Jeff Brouws: Typologies

Robert Mann Gallery is pleased to present Typologies, an online presentation of works by Jeff Brouws featuring three new portfolios by the artist: Railroad Tunnel Exteriors, Railroad Tunnel Interiors, Substations and various earlier works.
Practicing what the artist terms “visual anthropology,” Brouws, over the past thirty years, has persistently pursued a body of work that examines the evolving American landscape through its myriad cultural and industrial artifacts. Taking inspiration from the “anonymous sculpture” studies of Hilla and Bernd Becher, the New Topographics Movement, the deadpan artist books of Ed Ruscha—and with these latest series the topographic surveys of the 19th Century—Brouws has produced visual archives focused mainly on architectural and landscape forms that forge his own photographic territory. Without romanticizing his subject matter, the photographs ask us to consider the historic, economic or social forces that have shaped our built environment—from its initial development to its eventual demise to its rebirth.

Begun in 2019, Brouws’ Railroad Tunnel series, is not only an homage to U.S. Geological Survey photographers Carleton Watkins and A J. Russell (both of whom photographed the construction of the transcontinental railroads), but also reflects the artist’s life-long interest in the railroad landscape and its environs. As railroad networks expanded and then contracted during the 20th century—due to redundancies, mergers, loss of manufacturing, outsourcing and globalization—rail lines across the United States either remained active, became moribund, or were abandoned. Brouws’s photographs reflect these transitional states, with the tunnels acting as physical examples of “history and technology embedded in the landscape.” That history, like the rails themselves, also speaks to the labor of countless workers who toiled to build them, many dug by hand before dynamite and TNT came into common use. To document these often hidden and out-of-the-way earthworks of the Industrial Age, Brouws utilized contemporary mapping technology, researching the locations online and through Google Earth satellite imagery before venturing into the field.
Similarly, but more aligned with the Becher’s “anonymous sculpture” modalities, Brouws has spent the last decade assembling a collection of electrical substation photographs, exploring their varied, yet recognizable structural forms as “readymade” or “found” pieces of unintended industrial sculpture. Anticipating that the rise of wind and solar power will necessitate a reinvention of the grid, these substations will also be rebuilt, torn down or abandoned. As with the tunnels, Brouws uses photography in this capacity as both an aesthetic tool and mechanism for preserving history, recording for posterity the infrastructure that is essential to our everyday life but goes mostly unnoticed.
Over the course of Jeff Brouwsʼ career he has created an encyclopedic visual archive devoted to preserving the artifacts of our heritage. This exploration of subjects has allowed him to create a visual anthology of technological, cultural, and architectural history.

About the Author

Jeff Brouws, born in San Francisco in 1955, is a self-taught artist. Pursuing photography since age 13, where he roamed the railroad and industrial corridors of the South Bay Peninsula, Brouws has compiled a visual survey of America’s evolving rural, urban and suburban cultural landscapes.

A portrait of Jeff Brouws

Using single photographs as subtle narrative and compiling typologies to index the nation’s character, he revels in the “readymades” found in many of these environments. Influenced by the New Topographic Movement, the artist books of Ed Ruscha (to whom Brouws paid homage with his Twentysix Abandoned Gasoline Stations project in 1992) as well as the writings of cultural geographers like J.B. Jackson, Dolores Hayden and John Stilgoe, Brouws has combined anthropological inquiry and a bleak aesthetic beauty mining the overlooked, the obsolete, the mundane.
Initially engaged with what Walker Evans termed the “historical contemporary” along America’s secondary highways beginning in the late 1980s, over the following twenty years Brouws has extended this inquiry into the everyday places occupied by most Americans – the franchised landscapes of strip malls, homogenized housing tracts and fast food chains.

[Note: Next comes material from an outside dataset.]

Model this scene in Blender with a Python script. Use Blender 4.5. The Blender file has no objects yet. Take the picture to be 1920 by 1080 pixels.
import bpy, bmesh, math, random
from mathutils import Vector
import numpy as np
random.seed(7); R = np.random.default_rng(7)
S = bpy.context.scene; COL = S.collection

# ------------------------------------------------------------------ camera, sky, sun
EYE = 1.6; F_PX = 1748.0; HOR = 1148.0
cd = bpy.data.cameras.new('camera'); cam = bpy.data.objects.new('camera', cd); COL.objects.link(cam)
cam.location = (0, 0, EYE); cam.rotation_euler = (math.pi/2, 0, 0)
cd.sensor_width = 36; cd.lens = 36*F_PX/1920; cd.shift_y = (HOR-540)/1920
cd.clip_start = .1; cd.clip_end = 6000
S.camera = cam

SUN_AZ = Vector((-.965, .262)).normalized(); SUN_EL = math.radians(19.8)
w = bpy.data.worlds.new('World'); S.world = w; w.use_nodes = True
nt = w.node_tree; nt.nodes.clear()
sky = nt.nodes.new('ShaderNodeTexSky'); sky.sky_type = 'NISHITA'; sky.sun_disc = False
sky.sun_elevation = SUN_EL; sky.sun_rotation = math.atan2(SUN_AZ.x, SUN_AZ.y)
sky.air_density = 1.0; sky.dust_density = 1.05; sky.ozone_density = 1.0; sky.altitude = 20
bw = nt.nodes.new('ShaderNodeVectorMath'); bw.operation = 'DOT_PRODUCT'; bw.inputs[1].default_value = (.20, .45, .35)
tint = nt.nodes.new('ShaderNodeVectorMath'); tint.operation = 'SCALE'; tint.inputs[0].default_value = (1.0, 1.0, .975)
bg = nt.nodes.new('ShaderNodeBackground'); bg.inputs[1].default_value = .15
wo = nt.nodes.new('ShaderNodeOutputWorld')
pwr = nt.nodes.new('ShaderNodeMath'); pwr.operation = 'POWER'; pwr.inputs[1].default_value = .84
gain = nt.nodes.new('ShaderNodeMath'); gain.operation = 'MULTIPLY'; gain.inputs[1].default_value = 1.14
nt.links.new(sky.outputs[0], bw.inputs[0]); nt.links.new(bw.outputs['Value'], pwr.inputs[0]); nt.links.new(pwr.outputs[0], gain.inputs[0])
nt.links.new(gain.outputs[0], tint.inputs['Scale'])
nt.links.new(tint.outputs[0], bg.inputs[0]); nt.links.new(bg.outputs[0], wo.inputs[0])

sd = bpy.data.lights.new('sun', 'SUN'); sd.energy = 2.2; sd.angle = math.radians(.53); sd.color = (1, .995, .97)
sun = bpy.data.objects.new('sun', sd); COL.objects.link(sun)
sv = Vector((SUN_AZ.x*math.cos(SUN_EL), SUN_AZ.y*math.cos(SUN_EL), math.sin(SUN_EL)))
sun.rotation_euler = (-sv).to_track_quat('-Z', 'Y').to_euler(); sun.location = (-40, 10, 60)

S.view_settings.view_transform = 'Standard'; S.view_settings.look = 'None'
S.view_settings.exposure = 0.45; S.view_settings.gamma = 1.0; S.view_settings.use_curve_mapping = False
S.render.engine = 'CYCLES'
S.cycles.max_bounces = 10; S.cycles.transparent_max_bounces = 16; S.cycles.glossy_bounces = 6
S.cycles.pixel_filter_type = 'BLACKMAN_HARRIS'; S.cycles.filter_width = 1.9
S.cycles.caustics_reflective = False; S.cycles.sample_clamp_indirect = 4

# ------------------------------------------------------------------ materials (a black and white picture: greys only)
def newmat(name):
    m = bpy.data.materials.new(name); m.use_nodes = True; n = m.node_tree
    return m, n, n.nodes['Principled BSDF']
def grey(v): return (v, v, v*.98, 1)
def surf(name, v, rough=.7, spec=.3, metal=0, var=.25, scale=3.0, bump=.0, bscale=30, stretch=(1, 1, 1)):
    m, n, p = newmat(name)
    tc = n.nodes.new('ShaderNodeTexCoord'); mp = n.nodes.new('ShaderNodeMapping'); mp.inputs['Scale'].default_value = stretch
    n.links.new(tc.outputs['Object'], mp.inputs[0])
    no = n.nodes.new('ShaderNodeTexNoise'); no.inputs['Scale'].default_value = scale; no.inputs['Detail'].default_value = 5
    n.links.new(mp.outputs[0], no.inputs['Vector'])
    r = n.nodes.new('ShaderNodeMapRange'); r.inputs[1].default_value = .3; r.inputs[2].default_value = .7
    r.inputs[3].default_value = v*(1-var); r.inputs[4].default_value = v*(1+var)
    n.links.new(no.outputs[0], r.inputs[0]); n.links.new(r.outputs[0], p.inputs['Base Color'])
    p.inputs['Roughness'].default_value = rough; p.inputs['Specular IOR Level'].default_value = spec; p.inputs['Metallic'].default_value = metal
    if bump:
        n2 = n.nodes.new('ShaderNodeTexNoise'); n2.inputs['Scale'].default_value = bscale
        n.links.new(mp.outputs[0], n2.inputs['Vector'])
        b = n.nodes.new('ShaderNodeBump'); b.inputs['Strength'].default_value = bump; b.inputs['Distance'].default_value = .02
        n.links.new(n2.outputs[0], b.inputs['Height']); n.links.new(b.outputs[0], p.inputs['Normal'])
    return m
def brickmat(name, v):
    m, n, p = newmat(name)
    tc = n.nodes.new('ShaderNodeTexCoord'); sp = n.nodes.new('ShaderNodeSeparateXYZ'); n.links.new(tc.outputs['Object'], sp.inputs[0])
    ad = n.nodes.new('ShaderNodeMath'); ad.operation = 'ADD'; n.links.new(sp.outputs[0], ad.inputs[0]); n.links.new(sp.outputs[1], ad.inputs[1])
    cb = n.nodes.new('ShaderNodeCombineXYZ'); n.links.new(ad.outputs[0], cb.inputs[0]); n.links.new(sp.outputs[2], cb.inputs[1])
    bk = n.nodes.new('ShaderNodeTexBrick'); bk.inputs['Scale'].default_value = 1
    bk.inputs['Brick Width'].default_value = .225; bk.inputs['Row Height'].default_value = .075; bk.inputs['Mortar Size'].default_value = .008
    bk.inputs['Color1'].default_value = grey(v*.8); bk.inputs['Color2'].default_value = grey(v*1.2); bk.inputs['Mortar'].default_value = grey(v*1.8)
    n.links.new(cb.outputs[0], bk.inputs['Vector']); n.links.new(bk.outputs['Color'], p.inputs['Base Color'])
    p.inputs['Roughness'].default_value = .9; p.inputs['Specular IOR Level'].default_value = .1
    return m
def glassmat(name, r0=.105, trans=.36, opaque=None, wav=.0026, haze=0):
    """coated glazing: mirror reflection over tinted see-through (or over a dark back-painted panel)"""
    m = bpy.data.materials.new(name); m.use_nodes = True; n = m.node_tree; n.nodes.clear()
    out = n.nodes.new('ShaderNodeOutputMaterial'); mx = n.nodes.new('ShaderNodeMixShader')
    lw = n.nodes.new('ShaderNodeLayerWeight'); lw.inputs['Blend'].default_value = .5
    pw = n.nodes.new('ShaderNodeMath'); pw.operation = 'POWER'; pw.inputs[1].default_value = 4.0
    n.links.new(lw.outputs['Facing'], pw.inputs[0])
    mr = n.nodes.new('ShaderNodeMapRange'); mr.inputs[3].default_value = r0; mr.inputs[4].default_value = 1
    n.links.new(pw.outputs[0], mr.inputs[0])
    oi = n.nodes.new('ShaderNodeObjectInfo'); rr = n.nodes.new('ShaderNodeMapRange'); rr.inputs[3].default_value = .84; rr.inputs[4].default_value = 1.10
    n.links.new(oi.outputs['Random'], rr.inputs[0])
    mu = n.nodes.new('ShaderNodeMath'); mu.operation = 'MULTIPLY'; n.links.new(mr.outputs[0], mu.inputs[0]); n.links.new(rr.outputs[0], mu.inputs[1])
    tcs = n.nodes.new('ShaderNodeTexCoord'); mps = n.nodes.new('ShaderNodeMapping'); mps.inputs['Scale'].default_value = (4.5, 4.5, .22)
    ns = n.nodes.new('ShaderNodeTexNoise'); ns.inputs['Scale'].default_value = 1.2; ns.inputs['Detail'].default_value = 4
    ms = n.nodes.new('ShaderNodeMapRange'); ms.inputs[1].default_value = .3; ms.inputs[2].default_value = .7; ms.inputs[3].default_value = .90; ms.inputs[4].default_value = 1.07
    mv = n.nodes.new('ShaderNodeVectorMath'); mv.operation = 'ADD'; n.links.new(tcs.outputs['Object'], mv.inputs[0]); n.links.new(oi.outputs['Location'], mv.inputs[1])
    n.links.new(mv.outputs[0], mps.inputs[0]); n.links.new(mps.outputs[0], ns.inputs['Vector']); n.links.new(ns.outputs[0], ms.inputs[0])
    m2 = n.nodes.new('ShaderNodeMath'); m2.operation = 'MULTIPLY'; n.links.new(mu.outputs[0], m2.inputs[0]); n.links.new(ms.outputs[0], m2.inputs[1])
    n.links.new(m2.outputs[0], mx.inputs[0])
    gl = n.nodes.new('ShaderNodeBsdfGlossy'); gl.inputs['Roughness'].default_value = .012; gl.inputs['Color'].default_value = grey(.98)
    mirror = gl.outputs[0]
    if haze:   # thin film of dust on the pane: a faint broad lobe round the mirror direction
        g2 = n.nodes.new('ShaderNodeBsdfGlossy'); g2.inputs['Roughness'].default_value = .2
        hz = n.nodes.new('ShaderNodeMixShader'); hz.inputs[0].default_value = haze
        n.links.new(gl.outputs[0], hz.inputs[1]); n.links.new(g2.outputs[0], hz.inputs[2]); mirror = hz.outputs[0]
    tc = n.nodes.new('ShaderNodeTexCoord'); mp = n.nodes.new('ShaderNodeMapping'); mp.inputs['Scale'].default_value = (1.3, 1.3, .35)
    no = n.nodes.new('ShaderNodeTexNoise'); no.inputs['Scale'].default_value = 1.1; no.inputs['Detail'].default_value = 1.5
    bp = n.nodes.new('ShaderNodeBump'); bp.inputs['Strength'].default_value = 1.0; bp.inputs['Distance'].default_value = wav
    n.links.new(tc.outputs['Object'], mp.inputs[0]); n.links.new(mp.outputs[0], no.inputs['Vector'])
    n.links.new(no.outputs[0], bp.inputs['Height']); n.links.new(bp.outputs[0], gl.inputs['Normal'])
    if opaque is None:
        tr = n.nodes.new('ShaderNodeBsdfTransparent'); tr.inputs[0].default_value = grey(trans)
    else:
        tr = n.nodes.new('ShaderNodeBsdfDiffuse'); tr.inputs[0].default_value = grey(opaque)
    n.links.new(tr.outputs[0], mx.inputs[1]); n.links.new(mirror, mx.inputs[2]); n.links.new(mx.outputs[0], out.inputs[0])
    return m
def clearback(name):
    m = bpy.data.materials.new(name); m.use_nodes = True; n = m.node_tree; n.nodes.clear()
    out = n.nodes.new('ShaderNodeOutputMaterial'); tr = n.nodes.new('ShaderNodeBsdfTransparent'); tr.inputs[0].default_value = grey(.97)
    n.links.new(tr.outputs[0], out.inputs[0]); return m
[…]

More recently, he has also instigated an all-encompassing photographic investigation of decimated inner cities: abandoned manufacturing sites, low-income housing, and other commercial ruins – residual public spaces left behind by the effects of de-industrialization, white flight, disinvestment, failed urban policy and overall societal neglect. Throughout these various series, Brouws seeks the nexus points behind the movement of capital and the cycles of construction, decline and renewal within the built environment. For him roads, highways and city streets – vital components of a national infrastructure – are both engines of economic development and symbols of human freedom. By subtle implication, his photographs also evoke the restlessness of an uncertain nation and communicate a low-lying foreboding. They also challenge the mythos of the American Dream and suggest an underlying disparity throughout a country that purports economic equality and social justice for all.
Brouws is the author of seven books including his most recent Approaching Nowhere published by W. W. Norton in 2006. His photographs can be found in major private and public collections including the Whitney Museum of Art, San Francisco Museum of Art, Harvard’s Fogg Museum, Princeton University Art Museum, and the Henry Art Museum.